3. Bevestiging: handen vrij
• Stuurhouder: Goede optie voor voorwaartse shots.
• Borstharnas: Geeft een mooi perspectief vanuit je eigen ooghoogte.
• Helmhouder: Voor “point of view” shots.
4. Lage hoek voor snelheidseffect
• Film eens vanuit je achterwiel of vanaf de vork, dat geeft dynamische beelden van de weg.
5. Film met een hogere framerate (60fps of hoger)
• Dat maakt de beelden vloeiender en geeft je de mogelijkheid om slow motion te gebruiken.
6. Let op veiligheid
• Niet met één hand fietsen en met de andere filmen, tenzij je heel ervaren bent. Beter is om de camera te monteren.
• Focus altijd eerst op de weg, film is bijzaak.
7. Geluid
• Windruis is een probleem.
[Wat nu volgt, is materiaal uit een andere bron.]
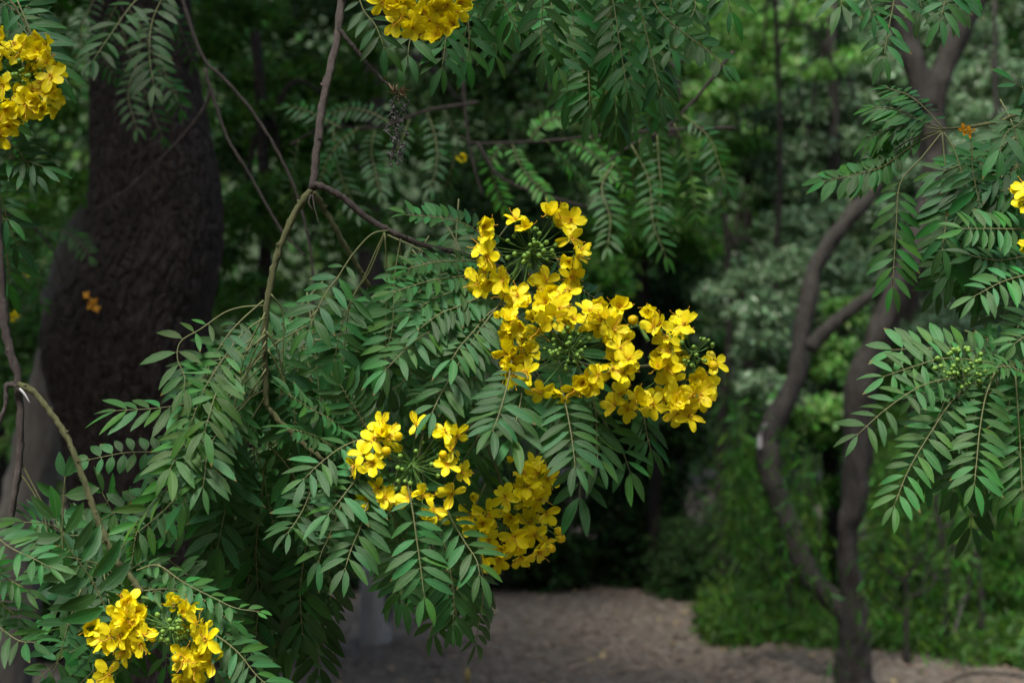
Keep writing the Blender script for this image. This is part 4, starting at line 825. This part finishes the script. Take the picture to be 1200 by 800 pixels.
T([(-25, 230), (-5, 245), (8, 262), (20, 285)], (2.0, 2.0), 6, .030, gap=.1)
T([(-25, 270), (-5, 285), (8, 300), (10, 330)], (2.02, 2.03), 6, .028, gap=.1, tint=(1, 1.1, .9))
fill(tl, [(-20, -10), (60, 0), (70, 90), (40, 160), (-20, 160)], (2.06, 2.25), 16, .031, (-40, 20), seed=25, length=(70, 110), tint=(.75, .8, .8))
cluster(tl, (12, 100), 1.94, [(6, 44), (18, 52), (28, 60), (44, 62), (55, 74), (60, 90), (54, 108), (62, 118), (36, 106), (42, 132), (22, 142), (8, 120), (4, 100), (10, 148), (0, 70), (50, 128), (30, 122), (-6, 60), (-10, 90), (-8, 125), (0, 140), (-15, 110), (16, 132), (-12, 148), (38, 70)], P(-20, 110, 2.03), 7, nb=30, br=24, bcen=(26, 88), extra=18)

# ------------------------------------------------------------------ top branch (blossom at the upper edge, long leaves to the right)
tb = thing('flowering_branch', P(560, -150, 2.0), 'branch hanging in over the top edge with blossom and long drooping leaves', 'branch')
stem(tb, [(380, -260), (450, -190), (560, -140), (680, -120), (800, -70), (900, -60)], (2.05, 2.05), .006, .003, 'twig_grey')
stem(tb, [(450, -190), (470, -110), (490, -40), (495, 0)], (2.05, 2.0), .003, .002, 'twig_green')
U = lambda pts, Y=(2.03, 2.05), n=8, L=.025, **k: hero(tb, pts, Y, n, L, tint=k.pop('tint', (.85, .9, .82)), **k)  # default tint darkened to paint in shade on this branch
U([(690, -110), (705, -50), (718, 0), (726, 50), (735, 107)], (2.0, 1.96), 11, .027, gap=.15, ang=(66, 38), hint=(.1, -.8, .5))
U([(625, -100), (632, -50), (636, 0), (634, 40), (637, 66)], (2.05, 2.04), 7, .030, gap=.2, ang=(58, 34), tint=DK)
U([(655, -90), (668, -30), (672, 40), (672, 105)], (2.2, 2.22), 8, .036, gap=.2, ang=(55, 34), tint=(.7, .75, .75))
U([(735, -90), (745, -20), (760, 50), (775, 110)], (2.12, 2.1), 9, .034, gap=.2, ang=(55, 34), tint=DK, hint=(.4, -.8, .3))
U([(710, -60), (716, 20), (720, 90), (722, 145)], (2.15, 2.18), 8, .036, gap=.4, ang=(40, 26), tint=(.6, .65, .6), hint=(.5, -.8, .1))
U([(750, -60), (765, 0), (790, 30), (830, 60), (847, 76)], (2.02, 2.0), 8, .020, gap=.35, ang=(80, 66), W=.5, tint=(.9, 1, .8), asym=.4)
U([(560, -90), (575, -40), (590, 0), (605, 35)], n=7, tint=DK)
U([(430, -60), (420, -20), (425, 10), (440, 30), (450, 55)], (2.02, 2.0), 5, .026, gap=.5, tint=DK)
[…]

Overweeg een externe microfoon met windkap of neem geluid apart op.
8. Compositie en variatie
• Wissel af: shots van je stuur, je voeten op de pedalen, de weg voor je, de omgeving.
• Soms even stoppen voor een mooi overzichtshot.
Nog een paar tips in verband met de lengte van de shots:
1. Dynamische video (bijvoorbeeld een vlog of reisvideo)
• Houd je shots kort: 3 tot 7 seconden per shot.
• Dit zorgt voor tempo en voorkomt dat het saai wordt.
• Combineer korte shots van de omgeving, je fiets, jezelf en de weg.
2. Rustige sfeer (bijvoorbeeld natuurfilm of documentaire)
• Je kunt langere shots gebruiken: 10 tot 15 seconden of meer.
• Zeker als je mooie landschappen of bijzondere momenten wilt vastleggen.
3. Actiebeelden (bijvoorbeeld MTB of downhill)
• Korte, snelle shots werken het best: 2 tot 5 seconden.
• Wissel af tussen first-person shots (stuur, helm) en externe shots (vriend die je filmt vanaf de kant).
4. Overgangen en montages
• Het is slim om extra lange shots te maken (20-30 seconden) zodat je bij de montage de mooiste stukjes kunt kiezen.
• Je hoeft dus niet alles exact af te meten, maar zorg dat je materiaal hebt om mee te werken.
5. Combineren met statische shots
• Soms even stoppen om een stilstaand shot te maken (bijvoorbeeld van een weg, je fiets tegen een boom of jezelf die op de fiets stapt). Dit geeft afwisseling.